What’s the point of this stupid surely “original, longform” blog post you ask, Dear Reader? Well, I guess I dunno. Other than to lament the changed state of the FIRE content universe. And to point you to some of the great bloggers. Maybe spur you to finding even more, too.
And in the end . . .
Perhaps mostly, however, to salute my fellow (quality) bloggers out there (this is not to say that my blog is quality . . . cuz’ it ain’t). Mostly for all the great content they’ve produced. But also, in some cases, for keepin’ on truckin’ even in light of diminishing numbers of eyeballs reading their stuff. To them I say, for many of you, my two eyeballs are excited to read what you write next.
I have noticed this as well and completely agree with you. Video and podcasts are not a convenient method of consumption for me because I am rarely in a space where I can play audio and I don’t want to spend my whole day with earbuds in my ears.
Makes sense to me. I happen to be able to isten to/watch plenty o’ FIRE podcasts and YouTube videos, and get value from them. But, given the choice, I’ll pick a blog post to read over either every time because of the higher quality learning that I usually get from it.
I do appreciate the bloggers who leave up there blogs even though they have stopped. Every now and then I will go back and binge some of these old sites and for the most part the info is still relevant. Saving, earning, investing habits and how to live content stays mostLy relevant.
Some of blogs from back in the day that I miss are Bucking the trend which started as a FIRE blog and eventually switched to expat life. My other favorite right behind livingafi was Brave new life. I always hoped he would pop up on someone’s blog one day with an update
Thanks for the references to Bucking the Trend and Brave New Life. Those aren’t ringing a bell for me. I’ll have to see if I can find any remnants of them!
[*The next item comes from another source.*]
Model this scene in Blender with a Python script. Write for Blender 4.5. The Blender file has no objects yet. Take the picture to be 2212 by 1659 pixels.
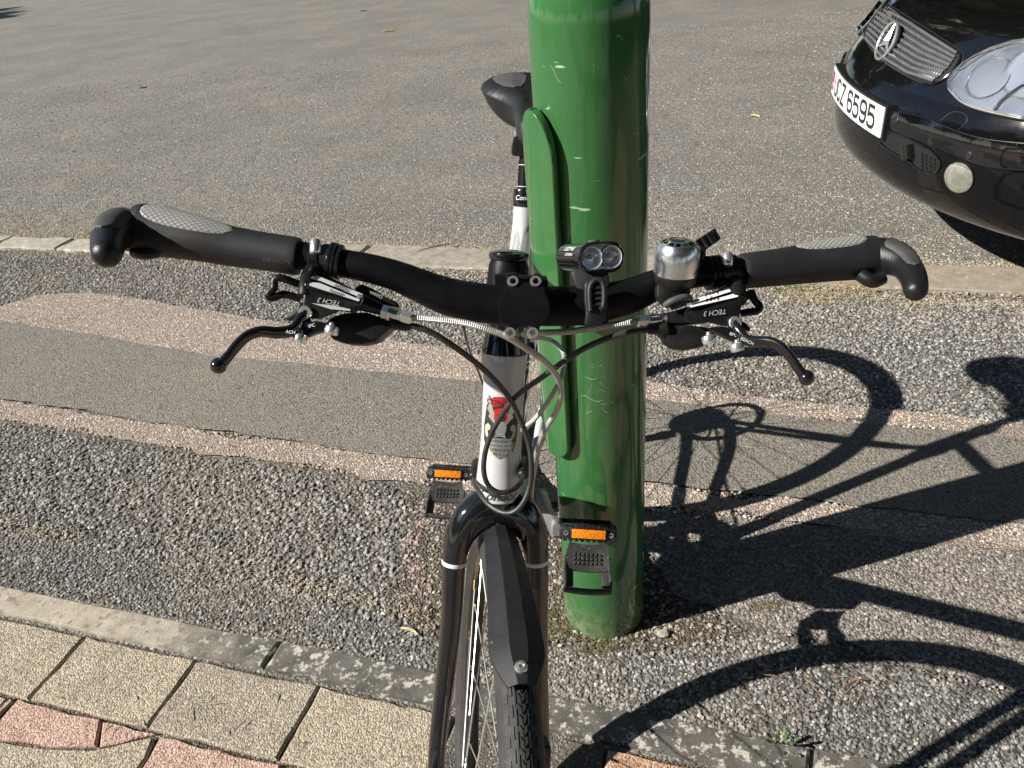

Yikes, checked out the listicles of listicles on PFB- you weren’t kidding!
I miss the big names publishing on the reg too, and definitely miss the blogs that have fallen into the nether. Would love an update from lackingambiton or LAF. But I’m grudgingly glad they’ve moved on to less online pursuits.
Thanks be to the internet for the wayback machine!
Wow. I kinda pride myself on knowing tons of FIRE blogs, old, new, running, and dead, but I can’t recall Lacking Ambition at all. I’m sure I must’ve run across it in my early FIRE days in 2016 (looks like he stopped posting soon before that tho) as he was interviewed my the Mad Fientist, and I think I’ve listened to all of his podcast episodes, but musta been really early days. I can’t find any trace of his posts, even on the IWM. Will have to see if I can do some more advanced sleuthing to find them.
As for LAF, I found him only after he posted his last, random post/update. Then I binge read his blog. Good thing, too, as he has my all-time favorite line in any blog I’ve read: “And as I leave the doors of my building for the final time, and I feel the eyes upon me, it occurs to me that my co-workers don’t have a clue what they’re seeing.” Just freaking brilliant.